→ STATED EXERCISE: Begin with the first line of the listing and quote every line through the one containing "COL = scene.collection"; give only those lines.

→ DATA SECTION:
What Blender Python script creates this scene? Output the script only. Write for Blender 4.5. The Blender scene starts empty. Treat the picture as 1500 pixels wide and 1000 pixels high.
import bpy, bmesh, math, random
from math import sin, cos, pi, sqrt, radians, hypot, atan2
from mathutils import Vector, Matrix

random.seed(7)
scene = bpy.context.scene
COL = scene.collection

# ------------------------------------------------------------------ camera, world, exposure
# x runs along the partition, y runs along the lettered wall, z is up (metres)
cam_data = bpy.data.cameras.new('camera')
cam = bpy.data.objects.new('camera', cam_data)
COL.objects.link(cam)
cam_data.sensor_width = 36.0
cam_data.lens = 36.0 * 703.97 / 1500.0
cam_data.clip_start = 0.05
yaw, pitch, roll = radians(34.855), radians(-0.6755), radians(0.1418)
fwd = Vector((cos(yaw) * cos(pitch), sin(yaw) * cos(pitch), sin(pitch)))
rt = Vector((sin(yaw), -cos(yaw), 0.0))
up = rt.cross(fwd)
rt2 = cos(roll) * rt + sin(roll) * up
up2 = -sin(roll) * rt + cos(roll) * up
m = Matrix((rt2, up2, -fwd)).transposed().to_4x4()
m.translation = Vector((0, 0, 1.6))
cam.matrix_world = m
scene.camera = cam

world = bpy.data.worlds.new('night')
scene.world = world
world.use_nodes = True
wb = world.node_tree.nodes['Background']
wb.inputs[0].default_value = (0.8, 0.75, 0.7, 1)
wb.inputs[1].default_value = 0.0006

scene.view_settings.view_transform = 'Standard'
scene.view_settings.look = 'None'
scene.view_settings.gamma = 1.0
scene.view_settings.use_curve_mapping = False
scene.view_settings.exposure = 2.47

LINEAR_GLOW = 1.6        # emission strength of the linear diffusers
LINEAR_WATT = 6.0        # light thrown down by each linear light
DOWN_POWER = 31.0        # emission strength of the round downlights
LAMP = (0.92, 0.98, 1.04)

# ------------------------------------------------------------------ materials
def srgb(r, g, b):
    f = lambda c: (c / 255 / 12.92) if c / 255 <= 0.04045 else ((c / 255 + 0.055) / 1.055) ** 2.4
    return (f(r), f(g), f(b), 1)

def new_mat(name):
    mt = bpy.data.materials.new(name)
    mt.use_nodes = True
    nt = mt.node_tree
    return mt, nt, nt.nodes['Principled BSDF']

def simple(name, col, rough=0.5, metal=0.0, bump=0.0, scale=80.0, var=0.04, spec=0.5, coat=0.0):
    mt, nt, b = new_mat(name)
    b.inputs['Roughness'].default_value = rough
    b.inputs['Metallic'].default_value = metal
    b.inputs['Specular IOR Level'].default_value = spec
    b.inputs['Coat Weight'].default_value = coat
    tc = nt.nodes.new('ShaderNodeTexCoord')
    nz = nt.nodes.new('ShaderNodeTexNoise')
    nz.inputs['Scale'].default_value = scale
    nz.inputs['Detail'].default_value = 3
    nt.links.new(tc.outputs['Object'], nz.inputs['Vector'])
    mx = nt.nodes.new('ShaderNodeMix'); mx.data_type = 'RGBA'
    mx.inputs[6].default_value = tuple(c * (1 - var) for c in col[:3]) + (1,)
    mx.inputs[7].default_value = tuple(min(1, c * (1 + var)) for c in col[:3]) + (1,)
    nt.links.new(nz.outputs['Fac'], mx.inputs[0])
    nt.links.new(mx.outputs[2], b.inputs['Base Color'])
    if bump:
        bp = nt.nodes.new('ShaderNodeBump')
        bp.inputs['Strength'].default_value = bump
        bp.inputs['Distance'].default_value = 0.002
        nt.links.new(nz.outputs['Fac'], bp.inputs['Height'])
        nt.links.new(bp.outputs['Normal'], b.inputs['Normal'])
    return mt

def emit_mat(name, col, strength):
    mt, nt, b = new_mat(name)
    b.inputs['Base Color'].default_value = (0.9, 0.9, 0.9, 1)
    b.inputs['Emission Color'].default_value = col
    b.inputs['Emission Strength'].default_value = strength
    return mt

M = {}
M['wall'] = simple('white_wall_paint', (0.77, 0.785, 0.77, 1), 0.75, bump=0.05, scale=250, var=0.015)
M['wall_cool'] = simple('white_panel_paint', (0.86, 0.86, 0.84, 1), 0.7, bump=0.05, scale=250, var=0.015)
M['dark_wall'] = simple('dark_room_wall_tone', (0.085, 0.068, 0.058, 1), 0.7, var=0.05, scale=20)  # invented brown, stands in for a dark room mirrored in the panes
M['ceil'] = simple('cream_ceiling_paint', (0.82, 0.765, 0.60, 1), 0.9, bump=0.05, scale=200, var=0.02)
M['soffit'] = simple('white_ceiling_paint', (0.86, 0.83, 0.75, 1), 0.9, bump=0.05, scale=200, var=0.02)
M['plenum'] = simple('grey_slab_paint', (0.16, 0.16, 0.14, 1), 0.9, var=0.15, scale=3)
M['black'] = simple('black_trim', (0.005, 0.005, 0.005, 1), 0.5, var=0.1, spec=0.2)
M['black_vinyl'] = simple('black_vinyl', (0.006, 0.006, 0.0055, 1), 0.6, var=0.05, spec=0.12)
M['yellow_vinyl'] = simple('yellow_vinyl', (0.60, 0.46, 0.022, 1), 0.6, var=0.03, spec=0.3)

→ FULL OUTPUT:
What Blender Python script creates this scene? Output the script only. Write for Blender 4.5. The Blender scene starts empty. Treat the picture as 1500 pixels wide and 1000 pixels high.
import bpy, bmesh, math, random
from math import sin, cos, pi, sqrt, radians, hypot, atan2
from mathutils import Vector, Matrix

random.seed(7)
scene = bpy.context.scene
COL = scene.collection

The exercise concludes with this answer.